▶ DATA:
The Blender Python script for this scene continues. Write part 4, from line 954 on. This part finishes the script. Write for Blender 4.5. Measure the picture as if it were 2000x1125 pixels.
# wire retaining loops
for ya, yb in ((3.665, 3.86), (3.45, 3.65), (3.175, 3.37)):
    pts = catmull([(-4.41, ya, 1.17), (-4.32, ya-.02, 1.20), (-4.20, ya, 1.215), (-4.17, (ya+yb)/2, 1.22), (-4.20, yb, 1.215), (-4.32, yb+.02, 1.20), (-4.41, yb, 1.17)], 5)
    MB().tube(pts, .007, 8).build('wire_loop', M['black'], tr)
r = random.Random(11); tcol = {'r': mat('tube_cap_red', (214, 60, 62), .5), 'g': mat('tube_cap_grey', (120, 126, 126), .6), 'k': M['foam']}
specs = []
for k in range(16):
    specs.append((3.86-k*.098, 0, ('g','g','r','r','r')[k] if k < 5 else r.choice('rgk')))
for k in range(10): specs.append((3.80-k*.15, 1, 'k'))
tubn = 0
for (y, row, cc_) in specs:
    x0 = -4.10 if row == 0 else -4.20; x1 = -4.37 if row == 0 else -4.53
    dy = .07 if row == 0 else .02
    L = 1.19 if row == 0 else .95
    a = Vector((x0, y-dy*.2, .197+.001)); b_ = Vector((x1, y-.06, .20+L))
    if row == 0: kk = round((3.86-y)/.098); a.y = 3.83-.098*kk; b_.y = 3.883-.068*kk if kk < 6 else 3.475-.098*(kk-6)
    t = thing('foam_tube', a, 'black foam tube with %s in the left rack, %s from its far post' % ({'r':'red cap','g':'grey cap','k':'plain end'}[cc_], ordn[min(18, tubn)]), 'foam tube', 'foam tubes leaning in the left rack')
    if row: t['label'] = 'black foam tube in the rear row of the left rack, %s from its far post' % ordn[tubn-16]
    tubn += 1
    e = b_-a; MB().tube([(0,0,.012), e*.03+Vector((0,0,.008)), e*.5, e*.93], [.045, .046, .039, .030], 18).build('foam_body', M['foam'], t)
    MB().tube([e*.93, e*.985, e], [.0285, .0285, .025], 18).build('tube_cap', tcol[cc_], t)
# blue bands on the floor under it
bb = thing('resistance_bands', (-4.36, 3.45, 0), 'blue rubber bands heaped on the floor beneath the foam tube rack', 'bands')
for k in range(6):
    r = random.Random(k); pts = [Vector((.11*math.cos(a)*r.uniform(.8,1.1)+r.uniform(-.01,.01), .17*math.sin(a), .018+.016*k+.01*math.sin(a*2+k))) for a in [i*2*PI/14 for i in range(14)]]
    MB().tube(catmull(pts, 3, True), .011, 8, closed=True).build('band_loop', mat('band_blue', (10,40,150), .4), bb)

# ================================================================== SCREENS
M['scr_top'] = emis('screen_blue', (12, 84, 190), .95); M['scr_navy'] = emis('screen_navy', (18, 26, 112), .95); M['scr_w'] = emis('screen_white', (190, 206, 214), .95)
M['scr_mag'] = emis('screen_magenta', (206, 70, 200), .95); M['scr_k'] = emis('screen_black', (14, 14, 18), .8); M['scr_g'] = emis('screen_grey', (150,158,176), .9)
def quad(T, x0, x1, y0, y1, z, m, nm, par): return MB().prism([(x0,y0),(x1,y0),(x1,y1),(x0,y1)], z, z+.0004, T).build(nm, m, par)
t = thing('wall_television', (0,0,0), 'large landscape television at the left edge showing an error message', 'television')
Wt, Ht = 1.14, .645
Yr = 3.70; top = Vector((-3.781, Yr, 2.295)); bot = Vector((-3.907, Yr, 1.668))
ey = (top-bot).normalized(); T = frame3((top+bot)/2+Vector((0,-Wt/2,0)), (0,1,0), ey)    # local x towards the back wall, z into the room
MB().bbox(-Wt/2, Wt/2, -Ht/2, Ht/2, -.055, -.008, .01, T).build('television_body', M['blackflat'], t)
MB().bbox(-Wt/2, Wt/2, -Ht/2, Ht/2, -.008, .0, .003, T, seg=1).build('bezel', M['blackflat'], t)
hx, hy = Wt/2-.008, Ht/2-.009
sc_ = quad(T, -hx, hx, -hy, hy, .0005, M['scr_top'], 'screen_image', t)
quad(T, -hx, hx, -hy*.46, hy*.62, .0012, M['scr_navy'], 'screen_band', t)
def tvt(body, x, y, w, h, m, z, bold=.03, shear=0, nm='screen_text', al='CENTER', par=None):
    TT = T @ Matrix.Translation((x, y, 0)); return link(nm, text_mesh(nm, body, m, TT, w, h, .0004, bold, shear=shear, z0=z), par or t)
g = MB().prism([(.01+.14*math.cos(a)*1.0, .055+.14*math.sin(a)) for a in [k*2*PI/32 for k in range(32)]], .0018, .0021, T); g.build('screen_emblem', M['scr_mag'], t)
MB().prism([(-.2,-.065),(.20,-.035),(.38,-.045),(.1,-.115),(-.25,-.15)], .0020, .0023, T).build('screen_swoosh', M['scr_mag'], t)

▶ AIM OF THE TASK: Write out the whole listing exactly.

▶ ANSWER TO THIS TASK:
The Blender Python script for this scene continues. Write part 4, from line 954 on. This part finishes the script. Write for Blender 4.5. Measure the picture as if it were 2000x1125 pixels.
# wire retaining loops
for ya, yb in ((3.665, 3.86), (3.45, 3.65), (3.175, 3.37)):
    pts = catmull([(-4.41, ya, 1.17), (-4.32, ya-.02, 1.20), (-4.20, ya, 1.215), (-4.17, (ya+yb)/2, 1.22), (-4.20, yb, 1.215), (-4.32, yb+.02, 1.20), (-4.41, yb, 1.17)], 5)
    MB().tube(pts, .007, 8).build('wire_loop', M['black'], tr)
r = random.Random(11); tcol = {'r': mat('tube_cap_red', (214, 60, 62), .5), 'g': mat('tube_cap_grey', (120, 126, 126), .6), 'k': M['foam']}
specs = []
for k in range(16):
    specs.append((3.86-k*.098, 0, ('g','g','r','r','r')[k] if k < 5 else r.choice('rgk')))
for k in range(10): specs.append((3.80-k*.15, 1, 'k'))
tubn = 0
for (y, row, cc_) in specs:
    x0 = -4.10 if row == 0 else -4.20; x1 = -4.37 if row == 0 else -4.53
    dy = .07 if row == 0 else .02
    L = 1.19 if row == 0 else .95
    a = Vector((x0, y-dy*.2, .197+.001)); b_ = Vector((x1, y-.06, .20+L))
    if row == 0: kk = round((3.86-y)/.098); a.y = 3.83-.098*kk; b_.y = 3.883-.068*kk if kk < 6 else 3.475-.098*(kk-6)
    t = thing('foam_tube', a, 'black foam tube with %s in the left rack, %s from its far post' % ({'r':'red cap','g':'grey cap','k':'plain end'}[cc_], ordn[min(18, tubn)]), 'foam tube', 'foam tubes leaning in the left rack')
    if row: t['label'] = 'black foam tube in the rear row of the left rack, %s from its far post' % ordn[tubn-16]
    tubn += 1
    e = b_-a; MB().tube([(0,0,.012), e*.03+Vector((0,0,.008)), e*.5, e*.93], [.045, .046, .039, .030], 18).build('foam_body', M['foam'], t)
    MB().tube([e*.93, e*.985, e], [.0285, .0285, .025], 18).build('tube_cap', tcol[cc_], t)
# blue bands on the floor under it
bb = thing('resistance_bands', (-4.36, 3.45, 0), 'blue rubber bands heaped on the floor beneath the foam tube rack', 'bands')
for k in range(6):
    r = random.Random(k); pts = [Vector((.11*math.cos(a)*r.uniform(.8,1.1)+r.uniform(-.01,.01), .17*math.sin(a), .018+.016*k+.01*math.sin(a*2+k))) for a in [i*2*PI/14 for i in range(14)]]
    MB().tube(catmull(pts, 3, True), .011, 8, closed=True).build('band_loop', mat('band_blue', (10,40,150), .4), bb)

# ================================================================== SCREENS
M['scr_top'] = emis('screen_blue', (12, 84, 190), .95); M['scr_navy'] = emis('screen_navy', (18, 26, 112), .95); M['scr_w'] = emis('screen_white', (190, 206, 214), .95)
M['scr_mag'] = emis('screen_magenta', (206, 70, 200), .95); M['scr_k'] = emis('screen_black', (14, 14, 18), .8); M['scr_g'] = emis('screen_grey', (150,158,176), .9)
def quad(T, x0, x1, y0, y1, z, m, nm, par): return MB().prism([(x0,y0),(x1,y0),(x1,y1),(x0,y1)], z, z+.0004, T).build(nm, m, par)
t = thing('wall_television', (0,0,0), 'large landscape television at the left edge showing an error message', 'television')
Wt, Ht = 1.14, .645
Yr = 3.70; top = Vector((-3.781, Yr, 2.295)); bot = Vector((-3.907, Yr, 1.668))
ey = (top-bot).normalized(); T = frame3((top+bot)/2+Vector((0,-Wt/2,0)), (0,1,0), ey)    # local x towards the back wall, z into the room
MB().bbox(-Wt/2, Wt/2, -Ht/2, Ht/2, -.055, -.008, .01, T).build('television_body', M['blackflat'], t)
MB().bbox(-Wt/2, Wt/2, -Ht/2, Ht/2, -.008, .0, .003, T, seg=1).build('bezel', M['blackflat'], t)
hx, hy = Wt/2-.008, Ht/2-.009
sc_ = quad(T, -hx, hx, -hy, hy, .0005, M['scr_top'], 'screen_image', t)
quad(T, -hx, hx, -hy*.46, hy*.62, .0012, M['scr_navy'], 'screen_band', t)
def tvt(body, x, y, w, h, m, z, bold=.03, shear=0, nm='screen_text', al='CENTER', par=None):
    TT = T @ Matrix.Translation((x, y, 0)); return link(nm, text_mesh(nm, body, m, TT, w, h, .0004, bold, shear=shear, z0=z), par or t)
g = MB().prism([(.01+.14*math.cos(a)*1.0, .055+.14*math.sin(a)) for a in [k*2*PI/32 for k in range(32)]], .0018, .0021, T); g.build('screen_emblem', M['scr_mag'], t)
MB().prism([(-.2,-.065),(.20,-.035),(.38,-.045),(.1,-.115),(-.25,-.15)], .0020, .0023, T).build('screen_swoosh', M['scr_mag'], t)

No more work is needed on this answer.